Exercise directions:
Copy out all of the material exactly.

Data section:
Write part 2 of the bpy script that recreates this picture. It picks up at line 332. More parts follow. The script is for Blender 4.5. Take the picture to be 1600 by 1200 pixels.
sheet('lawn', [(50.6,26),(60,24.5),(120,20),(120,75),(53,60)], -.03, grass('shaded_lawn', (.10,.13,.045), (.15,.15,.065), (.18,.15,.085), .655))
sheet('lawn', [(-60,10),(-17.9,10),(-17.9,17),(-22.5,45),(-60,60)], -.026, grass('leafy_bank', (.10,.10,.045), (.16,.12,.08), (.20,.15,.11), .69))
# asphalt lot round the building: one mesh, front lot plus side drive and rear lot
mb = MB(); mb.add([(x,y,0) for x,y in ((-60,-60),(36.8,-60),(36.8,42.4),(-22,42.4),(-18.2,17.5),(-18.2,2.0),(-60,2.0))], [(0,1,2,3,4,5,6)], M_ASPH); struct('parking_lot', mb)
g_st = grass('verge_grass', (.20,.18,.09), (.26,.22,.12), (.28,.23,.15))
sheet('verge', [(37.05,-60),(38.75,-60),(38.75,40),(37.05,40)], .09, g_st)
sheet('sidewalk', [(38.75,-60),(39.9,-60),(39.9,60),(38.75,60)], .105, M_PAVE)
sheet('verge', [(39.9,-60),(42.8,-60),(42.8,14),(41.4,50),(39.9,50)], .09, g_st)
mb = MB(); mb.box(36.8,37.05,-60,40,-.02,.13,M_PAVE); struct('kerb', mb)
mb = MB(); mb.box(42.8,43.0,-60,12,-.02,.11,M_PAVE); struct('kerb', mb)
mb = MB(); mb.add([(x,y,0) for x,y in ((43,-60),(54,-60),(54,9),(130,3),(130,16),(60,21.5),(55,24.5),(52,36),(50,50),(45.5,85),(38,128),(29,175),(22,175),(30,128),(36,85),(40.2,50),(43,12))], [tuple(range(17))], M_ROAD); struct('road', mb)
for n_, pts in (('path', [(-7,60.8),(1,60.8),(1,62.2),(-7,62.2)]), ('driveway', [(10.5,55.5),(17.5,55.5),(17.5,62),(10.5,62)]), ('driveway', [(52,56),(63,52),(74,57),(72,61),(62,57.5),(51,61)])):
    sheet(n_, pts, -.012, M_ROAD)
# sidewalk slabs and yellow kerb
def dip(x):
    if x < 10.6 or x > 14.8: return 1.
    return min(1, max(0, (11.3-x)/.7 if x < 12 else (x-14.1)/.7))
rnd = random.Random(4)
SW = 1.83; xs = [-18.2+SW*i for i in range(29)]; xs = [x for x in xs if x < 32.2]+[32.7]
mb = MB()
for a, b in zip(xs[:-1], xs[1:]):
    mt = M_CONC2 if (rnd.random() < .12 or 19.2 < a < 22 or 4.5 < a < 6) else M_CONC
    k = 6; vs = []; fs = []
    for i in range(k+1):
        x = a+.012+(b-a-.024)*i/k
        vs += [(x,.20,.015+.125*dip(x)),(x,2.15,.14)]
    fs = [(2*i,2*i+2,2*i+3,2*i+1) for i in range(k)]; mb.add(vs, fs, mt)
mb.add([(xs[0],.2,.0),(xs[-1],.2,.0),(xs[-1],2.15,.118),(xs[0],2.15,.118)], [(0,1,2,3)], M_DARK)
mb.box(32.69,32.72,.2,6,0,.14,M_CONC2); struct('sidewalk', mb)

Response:
Write part 2 of the bpy script that recreates this picture. It picks up at line 332. More parts follow. The script is for Blender 4.5. Take the picture to be 1600 by 1200 pixels.
sheet('lawn', [(50.6,26),(60,24.5),(120,20),(120,75),(53,60)], -.03, grass('shaded_lawn', (.10,.13,.045), (.15,.15,.065), (.18,.15,.085), .655))
sheet('lawn', [(-60,10),(-17.9,10),(-17.9,17),(-22.5,45),(-60,60)], -.026, grass('leafy_bank', (.10,.10,.045), (.16,.12,.08), (.20,.15,.11), .69))
# asphalt lot round the building: one mesh, front lot plus side drive and rear lot
mb = MB(); mb.add([(x,y,0) for x,y in ((-60,-60),(36.8,-60),(36.8,42.4),(-22,42.4),(-18.2,17.5),(-18.2,2.0),(-60,2.0))], [(0,1,2,3,4,5,6)], M_ASPH); struct('parking_lot', mb)
g_st = grass('verge_grass', (.20,.18,.09), (.26,.22,.12), (.28,.23,.15))
sheet('verge', [(37.05,-60),(38.75,-60),(38.75,40),(37.05,40)], .09, g_st)
sheet('sidewalk', [(38.75,-60),(39.9,-60),(39.9,60),(38.75,60)], .105, M_PAVE)
sheet('verge', [(39.9,-60),(42.8,-60),(42.8,14),(41.4,50),(39.9,50)], .09, g_st)
mb = MB(); mb.box(36.8,37.05,-60,40,-.02,.13,M_PAVE); struct('kerb', mb)
mb = MB(); mb.box(42.8,43.0,-60,12,-.02,.11,M_PAVE); struct('kerb', mb)
mb = MB(); mb.add([(x,y,0) for x,y in ((43,-60),(54,-60),(54,9),(130,3),(130,16),(60,21.5),(55,24.5),(52,36),(50,50),(45.5,85),(38,128),(29,175),(22,175),(30,128),(36,85),(40.2,50),(43,12))], [tuple(range(17))], M_ROAD); struct('road', mb)
for n_, pts in (('path', [(-7,60.8),(1,60.8),(1,62.2),(-7,62.2)]), ('driveway', [(10.5,55.5),(17.5,55.5),(17.5,62),(10.5,62)]), ('driveway', [(52,56),(63,52),(74,57),(72,61),(62,57.5),(51,61)])):
    sheet(n_, pts, -.012, M_ROAD)
# sidewalk slabs and yellow kerb
def dip(x):
    if x < 10.6 or x > 14.8: return 1.
    return min(1, max(0, (11.3-x)/.7 if x < 12 else (x-14.1)/.7))
rnd = random.Random(4)
SW = 1.83; xs = [-18.2+SW*i for i in range(29)]; xs = [x for x in xs if x < 32.2]+[32.7]
mb = MB()
for a, b in zip(xs[:-1], xs[1:]):
    mt = M_CONC2 if (rnd.random() < .12 or 19.2 < a < 22 or 4.5 < a < 6) else M_CONC
    k = 6; vs = []; fs = []
    for i in range(k+1):
        x = a+.012+(b-a-.024)*i/k
        vs += [(x,.20,.015+.125*dip(x)),(x,2.15,.14)]
    fs = [(2*i,2*i+2,2*i+3,2*i+1) for i in range(k)]; mb.add(vs, fs, mt)
mb.add([(xs[0],.2,.0),(xs[-1],.2,.0),(xs[-1],2.15,.118),(xs[0],2.15,.118)], [(0,1,2,3)], M_DARK)
mb.box(32.69,32.72,.2,6,0,.14,M_CONC2); struct('sidewalk', mb)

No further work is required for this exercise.